## GIVEN MATERIAL
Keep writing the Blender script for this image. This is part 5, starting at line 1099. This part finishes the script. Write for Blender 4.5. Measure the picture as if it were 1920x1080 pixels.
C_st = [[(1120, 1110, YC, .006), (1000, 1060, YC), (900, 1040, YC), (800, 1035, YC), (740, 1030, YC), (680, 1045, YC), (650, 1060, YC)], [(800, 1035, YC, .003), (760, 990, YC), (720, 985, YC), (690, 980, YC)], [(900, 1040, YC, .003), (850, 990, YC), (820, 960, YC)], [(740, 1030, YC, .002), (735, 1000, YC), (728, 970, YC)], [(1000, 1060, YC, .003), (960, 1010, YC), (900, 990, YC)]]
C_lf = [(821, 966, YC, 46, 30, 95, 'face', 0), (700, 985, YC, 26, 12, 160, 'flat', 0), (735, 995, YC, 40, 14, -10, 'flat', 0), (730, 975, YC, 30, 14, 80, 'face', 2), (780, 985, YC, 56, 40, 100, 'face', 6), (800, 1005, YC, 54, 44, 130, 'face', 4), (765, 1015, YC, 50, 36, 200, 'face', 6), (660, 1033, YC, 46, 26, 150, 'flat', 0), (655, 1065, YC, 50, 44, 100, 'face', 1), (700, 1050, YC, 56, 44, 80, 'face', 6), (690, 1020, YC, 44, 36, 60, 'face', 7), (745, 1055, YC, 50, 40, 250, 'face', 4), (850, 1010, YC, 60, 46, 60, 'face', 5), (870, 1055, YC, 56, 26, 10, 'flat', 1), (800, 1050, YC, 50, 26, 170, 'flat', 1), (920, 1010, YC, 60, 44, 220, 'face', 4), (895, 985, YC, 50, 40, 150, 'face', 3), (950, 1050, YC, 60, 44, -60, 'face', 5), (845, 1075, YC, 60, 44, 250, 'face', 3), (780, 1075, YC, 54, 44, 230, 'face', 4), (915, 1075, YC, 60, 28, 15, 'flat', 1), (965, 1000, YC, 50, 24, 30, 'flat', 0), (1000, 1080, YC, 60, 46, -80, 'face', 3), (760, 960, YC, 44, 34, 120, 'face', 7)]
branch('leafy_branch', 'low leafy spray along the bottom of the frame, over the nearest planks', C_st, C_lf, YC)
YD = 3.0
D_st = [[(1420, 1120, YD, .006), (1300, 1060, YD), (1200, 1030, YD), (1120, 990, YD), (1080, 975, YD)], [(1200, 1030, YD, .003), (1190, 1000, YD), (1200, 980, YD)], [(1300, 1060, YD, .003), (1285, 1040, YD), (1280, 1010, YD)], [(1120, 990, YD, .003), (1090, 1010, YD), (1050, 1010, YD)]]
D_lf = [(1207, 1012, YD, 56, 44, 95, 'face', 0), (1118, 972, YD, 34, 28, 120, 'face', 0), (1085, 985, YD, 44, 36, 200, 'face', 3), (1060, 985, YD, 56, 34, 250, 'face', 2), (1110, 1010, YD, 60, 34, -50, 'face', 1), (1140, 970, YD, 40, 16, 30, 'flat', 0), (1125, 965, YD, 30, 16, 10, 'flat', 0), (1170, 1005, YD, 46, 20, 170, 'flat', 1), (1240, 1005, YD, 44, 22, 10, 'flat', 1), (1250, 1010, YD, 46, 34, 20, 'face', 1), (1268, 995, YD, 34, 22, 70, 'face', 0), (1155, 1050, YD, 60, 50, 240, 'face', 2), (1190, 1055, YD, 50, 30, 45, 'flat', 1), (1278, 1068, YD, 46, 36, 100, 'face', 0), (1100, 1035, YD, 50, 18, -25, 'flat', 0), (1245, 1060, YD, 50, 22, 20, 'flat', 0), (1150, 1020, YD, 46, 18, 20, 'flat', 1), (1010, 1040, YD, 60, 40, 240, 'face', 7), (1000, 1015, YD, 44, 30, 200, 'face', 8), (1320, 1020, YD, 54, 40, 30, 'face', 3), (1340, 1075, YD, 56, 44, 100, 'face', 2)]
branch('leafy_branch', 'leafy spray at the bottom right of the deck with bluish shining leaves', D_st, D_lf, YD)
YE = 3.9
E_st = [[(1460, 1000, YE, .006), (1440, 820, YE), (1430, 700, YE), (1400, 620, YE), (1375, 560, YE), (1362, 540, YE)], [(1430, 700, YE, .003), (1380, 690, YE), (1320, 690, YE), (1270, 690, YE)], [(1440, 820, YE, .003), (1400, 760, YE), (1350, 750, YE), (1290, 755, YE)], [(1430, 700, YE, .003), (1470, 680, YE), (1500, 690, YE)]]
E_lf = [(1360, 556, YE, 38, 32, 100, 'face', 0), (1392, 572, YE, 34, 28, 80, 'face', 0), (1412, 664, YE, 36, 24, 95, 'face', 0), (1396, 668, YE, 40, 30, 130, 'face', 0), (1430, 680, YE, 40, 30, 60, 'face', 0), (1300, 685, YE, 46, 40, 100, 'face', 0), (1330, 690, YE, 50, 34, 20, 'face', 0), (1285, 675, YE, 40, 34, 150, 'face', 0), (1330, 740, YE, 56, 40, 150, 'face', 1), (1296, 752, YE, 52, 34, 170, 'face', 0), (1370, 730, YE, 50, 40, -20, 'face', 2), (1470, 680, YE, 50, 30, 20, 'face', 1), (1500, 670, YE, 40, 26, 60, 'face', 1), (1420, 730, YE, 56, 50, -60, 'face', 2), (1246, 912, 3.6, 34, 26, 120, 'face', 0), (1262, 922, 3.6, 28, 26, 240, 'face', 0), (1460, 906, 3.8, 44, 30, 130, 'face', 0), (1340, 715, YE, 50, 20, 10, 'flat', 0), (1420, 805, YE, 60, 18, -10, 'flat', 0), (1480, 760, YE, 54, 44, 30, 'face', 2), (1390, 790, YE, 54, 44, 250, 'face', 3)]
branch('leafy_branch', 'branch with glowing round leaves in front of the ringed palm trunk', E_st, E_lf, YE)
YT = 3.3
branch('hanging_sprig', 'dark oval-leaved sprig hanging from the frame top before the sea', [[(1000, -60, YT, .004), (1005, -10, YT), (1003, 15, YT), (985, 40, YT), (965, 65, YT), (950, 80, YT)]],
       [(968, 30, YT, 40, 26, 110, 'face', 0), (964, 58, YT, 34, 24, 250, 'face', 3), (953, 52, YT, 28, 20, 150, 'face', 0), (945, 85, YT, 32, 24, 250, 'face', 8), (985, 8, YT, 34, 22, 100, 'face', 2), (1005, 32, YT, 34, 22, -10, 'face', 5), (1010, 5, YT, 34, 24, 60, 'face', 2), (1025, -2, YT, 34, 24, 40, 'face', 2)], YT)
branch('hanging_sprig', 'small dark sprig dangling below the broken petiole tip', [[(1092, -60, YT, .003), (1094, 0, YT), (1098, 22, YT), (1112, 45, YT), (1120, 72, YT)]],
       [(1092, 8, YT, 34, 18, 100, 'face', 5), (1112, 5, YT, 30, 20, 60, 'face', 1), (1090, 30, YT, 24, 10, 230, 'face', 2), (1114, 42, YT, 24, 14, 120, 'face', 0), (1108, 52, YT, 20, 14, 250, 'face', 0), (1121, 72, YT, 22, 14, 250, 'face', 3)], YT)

## REQUIREMENT
Your task is to print the whole listing again exactly.

## ANSWER TO THIS TASK
Keep writing the Blender script for this image. This is part 5, starting at line 1099. This part finishes the script. Write for Blender 4.5. Measure the picture as if it were 1920x1080 pixels.
C_st = [[(1120, 1110, YC, .006), (1000, 1060, YC), (900, 1040, YC), (800, 1035, YC), (740, 1030, YC), (680, 1045, YC), (650, 1060, YC)], [(800, 1035, YC, .003), (760, 990, YC), (720, 985, YC), (690, 980, YC)], [(900, 1040, YC, .003), (850, 990, YC), (820, 960, YC)], [(740, 1030, YC, .002), (735, 1000, YC), (728, 970, YC)], [(1000, 1060, YC, .003), (960, 1010, YC), (900, 990, YC)]]
C_lf = [(821, 966, YC, 46, 30, 95, 'face', 0), (700, 985, YC, 26, 12, 160, 'flat', 0), (735, 995, YC, 40, 14, -10, 'flat', 0), (730, 975, YC, 30, 14, 80, 'face', 2), (780, 985, YC, 56, 40, 100, 'face', 6), (800, 1005, YC, 54, 44, 130, 'face', 4), (765, 1015, YC, 50, 36, 200, 'face', 6), (660, 1033, YC, 46, 26, 150, 'flat', 0), (655, 1065, YC, 50, 44, 100, 'face', 1), (700, 1050, YC, 56, 44, 80, 'face', 6), (690, 1020, YC, 44, 36, 60, 'face', 7), (745, 1055, YC, 50, 40, 250, 'face', 4), (850, 1010, YC, 60, 46, 60, 'face', 5), (870, 1055, YC, 56, 26, 10, 'flat', 1), (800, 1050, YC, 50, 26, 170, 'flat', 1), (920, 1010, YC, 60, 44, 220, 'face', 4), (895, 985, YC, 50, 40, 150, 'face', 3), (950, 1050, YC, 60, 44, -60, 'face', 5), (845, 1075, YC, 60, 44, 250, 'face', 3), (780, 1075, YC, 54, 44, 230, 'face', 4), (915, 1075, YC, 60, 28, 15, 'flat', 1), (965, 1000, YC, 50, 24, 30, 'flat', 0), (1000, 1080, YC, 60, 46, -80, 'face', 3), (760, 960, YC, 44, 34, 120, 'face', 7)]
branch('leafy_branch', 'low leafy spray along the bottom of the frame, over the nearest planks', C_st, C_lf, YC)
YD = 3.0
D_st = [[(1420, 1120, YD, .006), (1300, 1060, YD), (1200, 1030, YD), (1120, 990, YD), (1080, 975, YD)], [(1200, 1030, YD, .003), (1190, 1000, YD), (1200, 980, YD)], [(1300, 1060, YD, .003), (1285, 1040, YD), (1280, 1010, YD)], [(1120, 990, YD, .003), (1090, 1010, YD), (1050, 1010, YD)]]
D_lf = [(1207, 1012, YD, 56, 44, 95, 'face', 0), (1118, 972, YD, 34, 28, 120, 'face', 0), (1085, 985, YD, 44, 36, 200, 'face', 3), (1060, 985, YD, 56, 34, 250, 'face', 2), (1110, 1010, YD, 60, 34, -50, 'face', 1), (1140, 970, YD, 40, 16, 30, 'flat', 0), (1125, 965, YD, 30, 16, 10, 'flat', 0), (1170, 1005, YD, 46, 20, 170, 'flat', 1), (1240, 1005, YD, 44, 22, 10, 'flat', 1), (1250, 1010, YD, 46, 34, 20, 'face', 1), (1268, 995, YD, 34, 22, 70, 'face', 0), (1155, 1050, YD, 60, 50, 240, 'face', 2), (1190, 1055, YD, 50, 30, 45, 'flat', 1), (1278, 1068, YD, 46, 36, 100, 'face', 0), (1100, 1035, YD, 50, 18, -25, 'flat', 0), (1245, 1060, YD, 50, 22, 20, 'flat', 0), (1150, 1020, YD, 46, 18, 20, 'flat', 1), (1010, 1040, YD, 60, 40, 240, 'face', 7), (1000, 1015, YD, 44, 30, 200, 'face', 8), (1320, 1020, YD, 54, 40, 30, 'face', 3), (1340, 1075, YD, 56, 44, 100, 'face', 2)]
branch('leafy_branch', 'leafy spray at the bottom right of the deck with bluish shining leaves', D_st, D_lf, YD)
YE = 3.9
E_st = [[(1460, 1000, YE, .006), (1440, 820, YE), (1430, 700, YE), (1400, 620, YE), (1375, 560, YE), (1362, 540, YE)], [(1430, 700, YE, .003), (1380, 690, YE), (1320, 690, YE), (1270, 690, YE)], [(1440, 820, YE, .003), (1400, 760, YE), (1350, 750, YE), (1290, 755, YE)], [(1430, 700, YE, .003), (1470, 680, YE), (1500, 690, YE)]]
E_lf = [(1360, 556, YE, 38, 32, 100, 'face', 0), (1392, 572, YE, 34, 28, 80, 'face', 0), (1412, 664, YE, 36, 24, 95, 'face', 0), (1396, 668, YE, 40, 30, 130, 'face', 0), (1430, 680, YE, 40, 30, 60, 'face', 0), (1300, 685, YE, 46, 40, 100, 'face', 0), (1330, 690, YE, 50, 34, 20, 'face', 0), (1285, 675, YE, 40, 34, 150, 'face', 0), (1330, 740, YE, 56, 40, 150, 'face', 1), (1296, 752, YE, 52, 34, 170, 'face', 0), (1370, 730, YE, 50, 40, -20, 'face', 2), (1470, 680, YE, 50, 30, 20, 'face', 1), (1500, 670, YE, 40, 26, 60, 'face', 1), (1420, 730, YE, 56, 50, -60, 'face', 2), (1246, 912, 3.6, 34, 26, 120, 'face', 0), (1262, 922, 3.6, 28, 26, 240, 'face', 0), (1460, 906, 3.8, 44, 30, 130, 'face', 0), (1340, 715, YE, 50, 20, 10, 'flat', 0), (1420, 805, YE, 60, 18, -10, 'flat', 0), (1480, 760, YE, 54, 44, 30, 'face', 2), (1390, 790, YE, 54, 44, 250, 'face', 3)]
branch('leafy_branch', 'branch with glowing round leaves in front of the ringed palm trunk', E_st, E_lf, YE)
YT = 3.3
branch('hanging_sprig', 'dark oval-leaved sprig hanging from the frame top before the sea', [[(1000, -60, YT, .004), (1005, -10, YT), (1003, 15, YT), (985, 40, YT), (965, 65, YT), (950, 80, YT)]],
       [(968, 30, YT, 40, 26, 110, 'face', 0), (964, 58, YT, 34, 24, 250, 'face', 3), (953, 52, YT, 28, 20, 150, 'face', 0), (945, 85, YT, 32, 24, 250, 'face', 8), (985, 8, YT, 34, 22, 100, 'face', 2), (1005, 32, YT, 34, 22, -10, 'face', 5), (1010, 5, YT, 34, 24, 60, 'face', 2), (1025, -2, YT, 34, 24, 40, 'face', 2)], YT)
branch('hanging_sprig', 'small dark sprig dangling below the broken petiole tip', [[(1092, -60, YT, .003), (1094, 0, YT), (1098, 22, YT), (1112, 45, YT), (1120, 72, YT)]],
       [(1092, 8, YT, 34, 18, 100, 'face', 5), (1112, 5, YT, 30, 20, 60, 'face', 1), (1090, 30, YT, 24, 10, 230, 'face', 2), (1114, 42, YT, 24, 14, 120, 'face', 0), (1108, 52, YT, 20, 14, 250, 'face', 0), (1121, 72, YT, 22, 14, 250, 'face', 3)], YT)